NAUGATUCK — The asking price for the former Peter Paul factory land on New Haven Road has dropped more than $4 million since it went on the market five years ago.

Hershey now wants $7.4 million for the property, spokesman Jeff Beckman said last week. The candy company closed its borough plant, which made Mounds and Almond Joy bars, five years ago and subsequently tried to sell the property for $11.5 million.

Beckman confirmed what borough officials had been saying — that the environmental cleaning taking place on the parcel at 889 New Haven Road was not tied to an imminent sale, but rather to make the property more marketable.

“This is a voluntarily cleanup, but we just believe that it would be the right thing to do for the community to remediate the soil and open up opportunities for redevelopment in the future,” Beckman said.

Environmental Waste Minimization, based in Northampton, Pa., is handling the cleanup. Beckman declined to say how much Hershey is spending, and said he did not know whether the land was being cleaned to residential, industrial or commercial standards.
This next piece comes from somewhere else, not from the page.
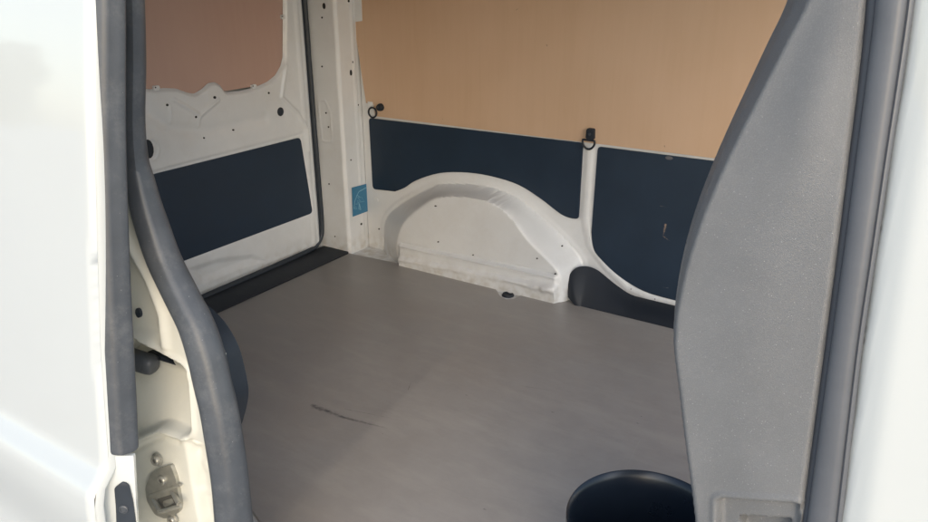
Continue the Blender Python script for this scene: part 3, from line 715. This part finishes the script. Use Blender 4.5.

The former factory building was also demolished last year to improve the land’s marketability. Officials have said Hershey is seeking a buyer that will redevelop the land for commercial use.

After this year’s revaluation, the land is appraised at $1.5 million, according to the assessor’s office.

The factory building was constructed in the 1920s, Beckman said. Hershey bought the 36-acre plot and building for $11.5 million in 1988, when it bought the Peter Paul company, records show.

Immediately after the purchase, an underground fuel tank that had leaked was removed, and Hershey remediated as much of the soil as possible, Beckman said.

“We discovered that some of the impacted soil was under the building’s foundation and was inaccessible,” he said.

Now that the building is gone, workers are finishing the job, Beckman said. The soil removed will be replaced with clean soil, he said.

The remediation is expected to finish up by February, Beckman said.

Hershey applied for a permit in August to excavate and backfill 20,000 tons of contaminated soil and construction debris, said Gabrielle Frigon, supervisor for solid waste permitting at the state Department of Energy and Environmental Protection.

The contaminated soil will be disposed of off-site, Frigon said.